Como os considero a todos gente culta y de sobrados conocimientos no es mi intención aburriros explicándoos lo que es un fiordo, pero dado que yo no tenía ni idea y para los que faltaron a clase de «Natus» de ese día simplemente es un valle formado tras el derretimiento de un glaciar en contacto con el mar. Es decir donde antes había un glaciar ahora entra el mar. Están por lo tanto inundados de agua salada.

Tras esta lección de garrafón, nos adentramos en la montaña para intentar llegar a Seyðisfjörður, un pequeño pueblo pesquero escondido entre los 16 kilómetro del fiordo de mismo nombre.

Precioso pueblecito, cuyo acceso entre las montañas resulta de lo más pintoresco, siguiendo el cauce del río Fjarðará…

… y con él 25 cascadas entre las que destaca Gufufoss, semicongelada en un saliente y escondida en un recodo de la carretera.

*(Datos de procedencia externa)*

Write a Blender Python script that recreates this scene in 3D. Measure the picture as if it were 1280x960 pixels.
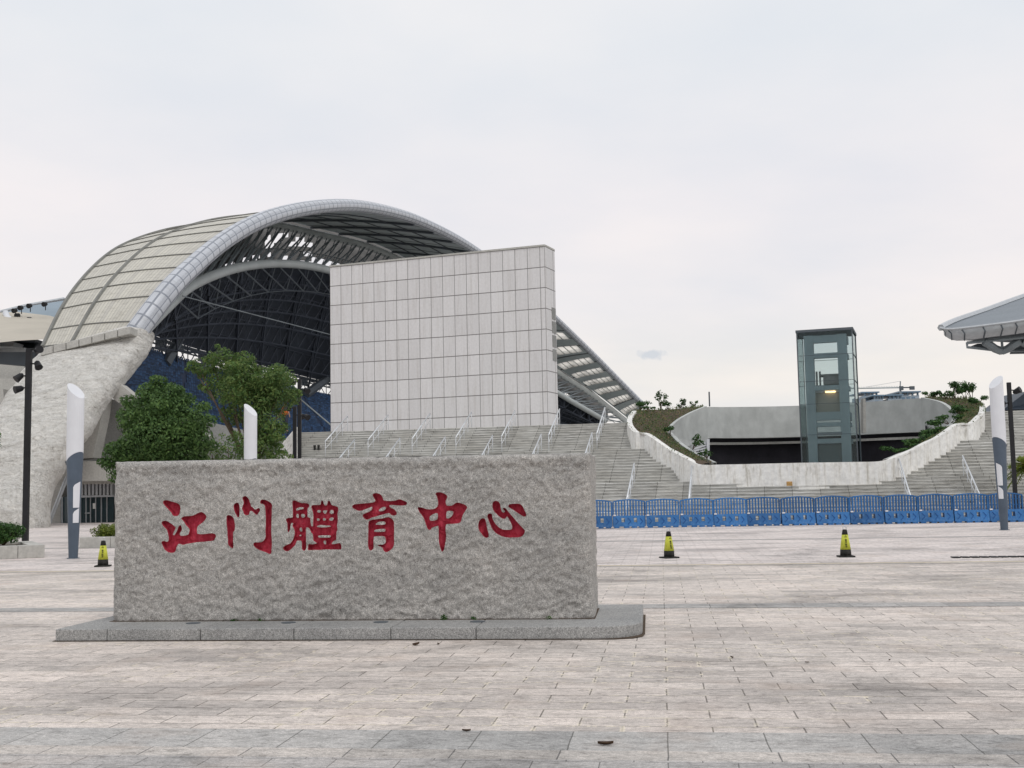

Seyðisfjörður se formó en 1848 y mantiene muchos de los edificios de madera construidos originalmente por los colonos noruegos, que se desplazaron a esta zona por sus características pesqueras. La planta de procesado de pescado se cerró en 2003 con lo que la mayor parte de la población vive del turismo y se ha convertido además en un lugar de encuentro para artistas y músicos, con un festival internacional de artes que lo mantiene ocupado durante los meses de Junio a Agosto.


Avanzamos por la cara sur del fiordo, intentando llegar a un punto donde pudieramos apreciar en todo su esplendor las maravillas naturales y flipar un poco. De nuevo tras un día de inclemencias y sin poder ver el sol, el cielo se abrió para recompensar nuestros esfuerzos y regalarnos un atardecer de los suyos, eterno entre el paisaje desolador que nos llevaba a Skálanes, uno de los punto más orientales de la zona.




Fue completamente imposible llegar a Skálanes, nuestra poca pericia al volante, unido a un terreno embarrado y a una cantidad creciente de nieve nos volvió a obligar hacer uso del comodín de la cobardía y retirada. 🙂




Todavía con la boca abierta retomamos el camino de vuelta que nos devolvería a Egilsstaðir. Entre la resistencia del sol a ocultarse y la subida continuada dirección poniente, alargamos los instantes un poco más y al llegar a la cima, le dijimos definitivamente adiós rodeados de nieve en uno de los momentos más preciosos y polares de todo el viaje.